PROBLEM TO WORK ON -> Retype all the records with nothing changed.

RECORDS ->
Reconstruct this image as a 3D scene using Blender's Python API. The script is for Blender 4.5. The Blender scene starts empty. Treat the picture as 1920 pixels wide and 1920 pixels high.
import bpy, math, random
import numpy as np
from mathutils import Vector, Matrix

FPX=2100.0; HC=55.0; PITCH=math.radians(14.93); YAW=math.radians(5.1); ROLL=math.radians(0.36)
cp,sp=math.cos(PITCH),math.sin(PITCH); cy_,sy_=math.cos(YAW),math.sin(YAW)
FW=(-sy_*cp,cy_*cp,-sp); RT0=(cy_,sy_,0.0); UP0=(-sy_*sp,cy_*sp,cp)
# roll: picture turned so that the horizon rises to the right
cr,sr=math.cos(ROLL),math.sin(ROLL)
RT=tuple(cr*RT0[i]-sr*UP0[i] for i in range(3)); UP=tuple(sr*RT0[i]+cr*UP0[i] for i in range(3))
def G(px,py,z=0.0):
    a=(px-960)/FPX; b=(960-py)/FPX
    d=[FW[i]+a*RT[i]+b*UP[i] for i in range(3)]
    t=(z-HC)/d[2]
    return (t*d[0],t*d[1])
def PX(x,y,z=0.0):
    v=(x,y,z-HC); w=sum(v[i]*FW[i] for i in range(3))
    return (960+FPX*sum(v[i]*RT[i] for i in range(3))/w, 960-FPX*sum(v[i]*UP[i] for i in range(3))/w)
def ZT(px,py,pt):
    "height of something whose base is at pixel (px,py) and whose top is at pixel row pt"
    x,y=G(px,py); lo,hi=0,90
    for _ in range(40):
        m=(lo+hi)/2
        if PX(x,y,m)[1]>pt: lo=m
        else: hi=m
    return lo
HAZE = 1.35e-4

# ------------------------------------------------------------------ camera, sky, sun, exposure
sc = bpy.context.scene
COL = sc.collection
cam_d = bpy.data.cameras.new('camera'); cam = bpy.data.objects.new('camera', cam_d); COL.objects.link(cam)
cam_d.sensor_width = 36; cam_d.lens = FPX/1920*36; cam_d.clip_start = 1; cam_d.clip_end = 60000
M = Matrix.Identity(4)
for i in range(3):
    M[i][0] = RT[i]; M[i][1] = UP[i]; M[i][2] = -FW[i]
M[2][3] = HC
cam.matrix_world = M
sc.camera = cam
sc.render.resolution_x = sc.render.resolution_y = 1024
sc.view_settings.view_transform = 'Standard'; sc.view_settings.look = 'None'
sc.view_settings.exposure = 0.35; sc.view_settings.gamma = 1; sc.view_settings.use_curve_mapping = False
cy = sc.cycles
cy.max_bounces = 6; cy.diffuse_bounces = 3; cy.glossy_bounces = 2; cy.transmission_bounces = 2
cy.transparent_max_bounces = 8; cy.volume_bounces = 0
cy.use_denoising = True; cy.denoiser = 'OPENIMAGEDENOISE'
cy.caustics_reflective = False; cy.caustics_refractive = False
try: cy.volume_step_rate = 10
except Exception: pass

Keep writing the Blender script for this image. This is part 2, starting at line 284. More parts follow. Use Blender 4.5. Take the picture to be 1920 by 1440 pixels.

OUTPUT FOR THIS EXERCISE ->
Reconstruct this image as a 3D scene using Blender's Python API. The script is for Blender 4.5. The Blender scene starts empty. Treat the picture as 1920 pixels wide and 1920 pixels high.
import bpy, math, random
import numpy as np
from mathutils import Vector, Matrix

FPX=2100.0; HC=55.0; PITCH=math.radians(14.93); YAW=math.radians(5.1); ROLL=math.radians(0.36)
cp,sp=math.cos(PITCH),math.sin(PITCH); cy_,sy_=math.cos(YAW),math.sin(YAW)
FW=(-sy_*cp,cy_*cp,-sp); RT0=(cy_,sy_,0.0); UP0=(-sy_*sp,cy_*sp,cp)
# roll: picture turned so that the horizon rises to the right
cr,sr=math.cos(ROLL),math.sin(ROLL)
RT=tuple(cr*RT0[i]-sr*UP0[i] for i in range(3)); UP=tuple(sr*RT0[i]+cr*UP0[i] for i in range(3))
def G(px,py,z=0.0):
    a=(px-960)/FPX; b=(960-py)/FPX
    d=[FW[i]+a*RT[i]+b*UP[i] for i in range(3)]
    t=(z-HC)/d[2]
    return (t*d[0],t*d[1])
def PX(x,y,z=0.0):
    v=(x,y,z-HC); w=sum(v[i]*FW[i] for i in range(3))
    return (960+FPX*sum(v[i]*RT[i] for i in range(3))/w, 960-FPX*sum(v[i]*UP[i] for i in range(3))/w)
def ZT(px,py,pt):
    "height of something whose base is at pixel (px,py) and whose top is at pixel row pt"
    x,y=G(px,py); lo,hi=0,90
    for _ in range(40):
        m=(lo+hi)/2
        if PX(x,y,m)[1]>pt: lo=m
        else: hi=m
    return lo
HAZE = 1.35e-4

# ------------------------------------------------------------------ camera, sky, sun, exposure
sc = bpy.context.scene
COL = sc.collection
cam_d = bpy.data.cameras.new('camera'); cam = bpy.data.objects.new('camera', cam_d); COL.objects.link(cam)
cam_d.sensor_width = 36; cam_d.lens = FPX/1920*36; cam_d.clip_start = 1; cam_d.clip_end = 60000
M = Matrix.Identity(4)
for i in range(3):
    M[i][0] = RT[i]; M[i][1] = UP[i]; M[i][2] = -FW[i]
M[2][3] = HC
cam.matrix_world = M
sc.camera = cam
sc.render.resolution_x = sc.render.resolution_y = 1024
sc.view_settings.view_transform = 'Standard'; sc.view_settings.look = 'None'
sc.view_settings.exposure = 0.35; sc.view_settings.gamma = 1; sc.view_settings.use_curve_mapping = False
cy = sc.cycles
cy.max_bounces = 6; cy.diffuse_bounces = 3; cy.glossy_bounces = 2; cy.transmission_bounces = 2
cy.transparent_max_bounces = 8; cy.volume_bounces = 0
cy.use_denoising = True; cy.denoiser = 'OPENIMAGEDENOISE'
cy.caustics_reflective = False; cy.caustics_refractive = False
try: cy.volume_step_rate = 10
except Exception: pass

Keep writing the Blender script for this image. This is part 2, starting at line 284. More parts follow. Use Blender 4.5. Take the picture to be 1920 by 1440 pixels.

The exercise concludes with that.